__Task prompt__: Copy out all lines carrying the word "part".

====== Data excerpt

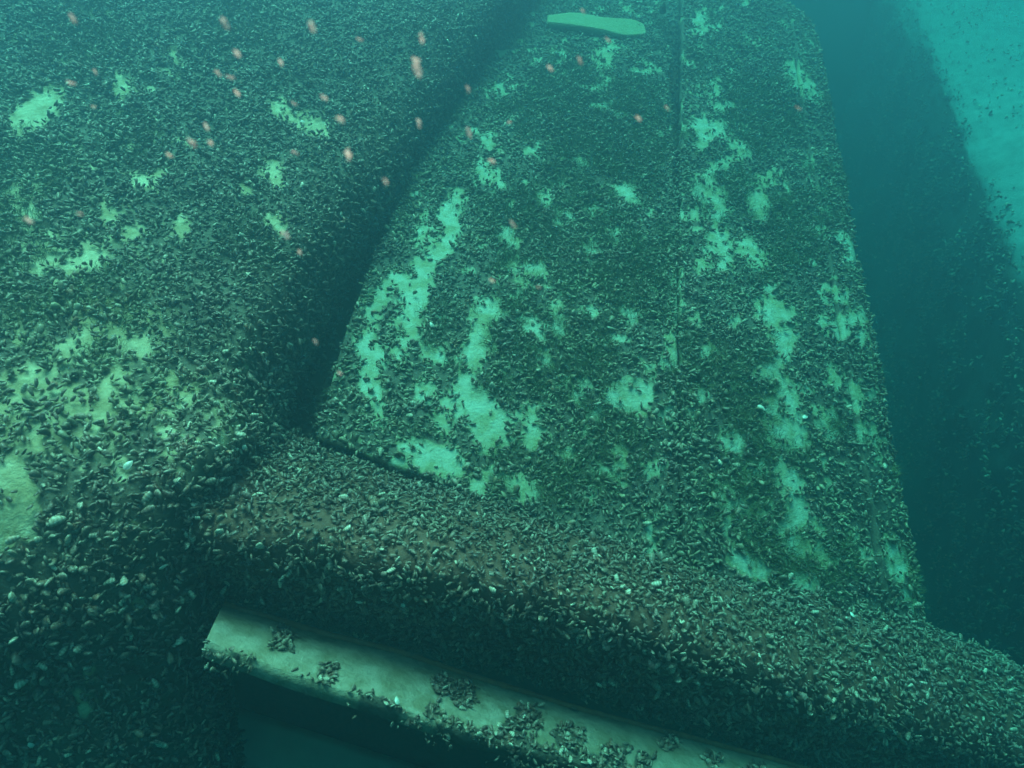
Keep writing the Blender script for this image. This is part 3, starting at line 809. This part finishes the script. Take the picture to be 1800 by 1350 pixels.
SHELLS = [
    (275, 997, 'h', .014, 2, 'bright white empty shell lying on the shaded lower hull plate, beside the beam end'),
    (62, 1307, 'h', .014, 2, 'small white shell low on the darkest part of the hull plate'),
    (1415, 733, 'p', .019, 2, 'open white shell with spread valves beside the long bare streak on the right-hand boards'),
    (1330, 713, 'p', .020, 1, 'narrow pale shell lying left of the spread white shell on the boards'),
    (803, 29, 'h', .026, 1, 'upright pale shell on the hull plate near the head of the dark crease'),
    (765, 580, 'p', .016, 1, 'shiny pale shell below the long curved bare streak on the panel'),
    (1128, 1234, 'b', .020, 2, 'cup-shaped cream shell on the underside of the beam above the rail'),
    (1046, 1245, 'b', .012, 1, 'tiny glinting white shell on the beam just above the rail'),
    (545, 1070, 'b', .014, 1, 'pale oval shell low on the dark beam near its rusty end'),
    (640, 1052, 'b', .014, 1, 'cream shell on the dark beam face, first to the right of the oval pale one'),
    (705, 1053, 'b', .013, 1, 'small cream shell on the dark beam face above the wide clean stretch of rail'),
    (690, 1262, 'r', .014, 1, 'round pale shell hanging in the fringe under the rail'),
    (1500, 535, 'p', .012, 1, 'small white shell near the outer rounded edge of the panel'),
    (538, 212, 'h', .014, 1, 'glinting white shell on the small bare streak high on the hull plate'),
    (420, 780, 'h', .018, 1, 'large pale shell on the lit ridge of the hull plate by the dark pocket'),
    (217, 830, 'h', .018, 1, 'long cream shell standing out on the silted middle of the hull plate'),
    (1500, 1090, 'b', .013, 1, 'white shell on the far top of the beam under the panel corner'),
    (1555, 1092, 'b', .013, 1, 'pale shell with an orange stain on the beam top near the dark gap'),
]
SURF = {'h': G_h, 'p': G_p, 'b': G_b, 'r': G_r}
for k, (x, y, s, ln, valves, lab) in enumerate(SHELLS):
    P, N = nearest(SURF[s], x, y)
    root = thing('empty_shell', lab, 'shell', P + N * .006, 'pale empty shells among the mussels')
    Rm = frames(N[None], np.array([k * 1.7]), np.array([.25]), np.array([0.0]))[0]
    for v in range(valves):
        V, F = shell_valve(k, (.55 if valves == 2 else .1) * (1 if v == 0 else -1))
        if v: V = V * [1, 1, -1] ; F = F[:, ::-1]
        Vw = (V * ln) @ Rm.T + np.array(root.location)
        link('valve', mesh_from('valve', Vw, F, M_SHELL, True), root)

# ------------------------------------------------------------------ orange specks adrift in the water
SPECKS = [  # x, y, length in px, depth, angle, label
    (732, 118, 44, .42, 70, 'largest orange speck adrift, a long flake in front of the dark crease'),
    (396, 41, 26, .40, 55, 'bright orange speck adrift near the top of the hull plate'),
    (417, 94, 24, .42, 40, 'orange speck with a pale tip drifting just below the bright one over the hull plate'),
    (548, 48, 26, .38, 60, 'faint pink speck drifting high over the hull plate, nearest the crease at the top'),
    (127, 32, 22, .45, 60, 'faint buff speck drifting at the upper outer part of the hull plate'),
    (493, 110, 20, .48, 55, 'dull orange speck drifting level with the largest flake, over the hull plate'),
    (384, 129, 18, .50, 40, 'left of two dull red specks drifting side by side over the hull plate'),
    (405, 136, 18, .50, 15, 'right of two dull red specks drifting side by side over the hull plate'),
    (416, 163, 20, .50, 50, 'dim brown speck drifting just below the pair of dull red specks'),
    (570, 172, 20, .48, 40, 'orange speck drifting just above the small bare streak on the hull plate'),
    (517, 182, 14, .55, 20, 'round dull red speck drifting at the head of the small bare streak'),
    (598, 210, 24, .42, 40, 'bright lilac and orange speck drifting at the tail of the small bare streak'),
    (167, 126, 14, .55, 50, 'small dull red speck drifting above the pale square patch on the hull plate'),
    (125, 146, 18, .5, 5, 'dull orange speck drifting beside the cream patch on the hull plate'),
    (165, 188, 13, .55, 20, 'small red speck drifting between the cream patch and the pale square patch'),
    (363, 222, 20, .5, 50, 'dim pinkish speck drifting in the middle of the upper hull plate'),
    (337, 251, 24, .45, 50, 'plump orange speck drifting left of its close twin over the hull plate'),
    (370, 252, 18, .45, 45, 'plump orange speck drifting right of its close twin over the hull plate'),
    (298, 273, 18, .5, 30, 'slim pale orange speck drifting below the plump twin specks'),
    (518, 268, 15, .5, 20, 'round orange speck drifting just above the ragged bare patch near the crease'),
    (140, 376, 16, .42, 10, 'bright round orange speck drifting over the green left part of the hull plate'),
    (51, 388, 22, .45, 30, 'cream speck drifting over the pale smear at the outer edge of the hull plate'),
    (501, 412, 22, .5, 40, 'orange speck drifting below the bare patch beside the dark crease'),
    (527, 443, 13, .5, 60, 'small bright orange speck drifting near the shaded edge of the hull plate'),
    (742, 68, 24, .45, 80, 'dull orange speck drifting above the largest flake'),
    (632, 69, 14, .5, 10, 'small ochre speck drifting at the top of the hull plate left of the largest flake'),
    (612, 271, 28, .42, 65, 'long pinkish speck drifting over the hull plate below the lilac one'),
    (736, 217, 20, .5, 75, 'brownish speck drifting in the dark crease below the largest flake'),
    (825, 233, 22, .5, 65, 'orange speck drifting at the crease side of the panel'),
    (677, 319, 15, .4, 50, 'small bright pink speck drifting in the middle of the dark crease'),
    (823, 157, 16, .5, 70, 'dim purple speck drifting in the upper dark crease'),
    (1019, 107, 18, .5, 65, 'orange speck drifting under the pale bar at the head of the panel'),
    (967, 120, 18, .5, 60, 'pale orange speck drifting below the left end of the pale bar'),
    (1068, 70, 13, .55, 40, 'small orange speck drifting touching the underside of the pale bar'),
    (1025, 20, 13, .55, 40, 'small dull speck drifting above the pale bar'),
    (895, 215, 10, .55, 10, 'tiny pink speck drifting over the upper panel near the crease'),
    (864, 284, 18, .5, 25, 'dull red speck drifting above the two short bare streaks on the panel'),
    (902, 394, 18, .5, 45, 'dull red speck drifting just above a rounded bare patch on the panel'),
    (1122, 208, 16, .5, 50, 'dim orange speck drifting over the dark middle of the upper panel'),
    (1172, 190, 12, .55, 45, 'small buff speck drifting by the upper seam of the panel'),
    (1403, 190, 13, .5, 15, 'small buff speck drifting over the upper right-hand board'),
    (865, 493, 14, .5, 35, 'pink speck drifting over the dark shells in the middle of the panel'),
    (947, 505, 9, .5, 30, 'tiny bright pink speck drifting under the bare patch in the middle of the panel'),
    (555, 601, 13, .5, 50, 'small orange speck drifting above the dark pocket'),
    (597, 656, 12, .5, 30, 'small orange speck drifting at the panel edge beside the dark pocket'),
]
def flake(seed):
    r = np.random.default_rng(seed)
    nr, ns = 7, 8
    V = [(-.5, 0, 0)]
    for i in range(1, nr):
        u = i / nr
        rad = .17 * math.sin(math.pi * u) ** .8 * (1 + .25 * r.standard_normal() * .6)
        off = .05 * r.standard_normal(2)
        for j in range(ns):
            a = 2 * math.pi * j / ns
            rr = rad * (1 + .15 * r.standard_normal())
            V.append((u - .5, off[0] + rr * math.cos(a), off[1] + .55 * rr * math.sin(a)))
    V.append((.5, 0, 0))
    F3, F4 = [], []
    last = len(V) - 1
    for j in range(ns):
        k = (j + 1) % ns
        F3.append((0, 1 + k, 1 + j)); F3.append((last, last - ns + j, last - ns + k))
        for i in range(nr - 2):
            a = 1 + i * ns
            F4.append((a + j, a + k, a + ns + k, a + ns + j))
    return np.array(V), [np.array(F4), np.array(F3)]
for k, (x, y, lpx, z, ang, lab) in enumerate(SPECKS):
    V, F = flake(k); z = z * .68
    ln = lpx / FPX * z
    a = math.radians(ang)
    ex = nrm(math.cos(a) * _right - math.sin(a) * _up + .3 * math.sin(k * 2.1) * _fwd)
    ey = nrm(np.cross(_fwd, ex)); ez = np.cross(ex, ey)
    me = mesh_from('drifting_speck', (V * ln) @ np.stack([ex, ey, ez]), F, M_SPECK, True)
    o = bpy.data.objects.new('drifting_speck', me)
    SC.collection.objects.link(o)
    o.location = unproject(x, y, z)
    o['label'] = lab; o['category'] = 'speck'; o['group'] = 'orange specks drifting in the water'

# ------------------------------------------------------------------ the water itself: one closed box of even haze
x0, x1, y0, y1, z0, z1 = -9, 10, -4, 13, -2.3, 1.98
hv = [(x, y, z) for x in (x0, x1) for y in (y0, y1) for z in (z0, z1)]
hf = [(0, 1, 3, 2), (4, 6, 7, 5), (0, 4, 5, 1), (2, 3, 7, 6), (0, 2, 6, 4), (1, 5, 7, 3)]
m = bpy.data.materials.new('water_haze'); m.use_nodes = True
t = m.node_tree; t.nodes.clear()
mo = t.nodes.new('ShaderNodeOutputMaterial')
pv = t.nodes.new('ShaderNodeVolumePrincipled')
pv.inputs['Color'].default_value = (.055, .145, .20, 1)
pv.inputs['Density'].default_value = .98
pv.inputs['Anisotropy'].default_value = .78
pv.inputs['Absorption Color'].default_value = (0, .60, .61, 1)
t.links.new(pv.outputs[0], mo.inputs['Volume'])
link('haze', mesh_from('haze', hv, np.array(hf), m, False), None, kind='stuff')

============

__Expected answer__:
Keep writing the Blender script for this image. This is part 3, starting at line 809. This part finishes the script. Take the picture to be 1800 by 1350 pixels.
    (62, 1307, 'h', .014, 2, 'small white shell low on the darkest part of the hull plate'),
    (127, 32, 22, .45, 60, 'faint buff speck drifting at the upper outer part of the hull plate'),
    (140, 376, 16, .42, 10, 'bright round orange speck drifting over the green left part of the hull plate'),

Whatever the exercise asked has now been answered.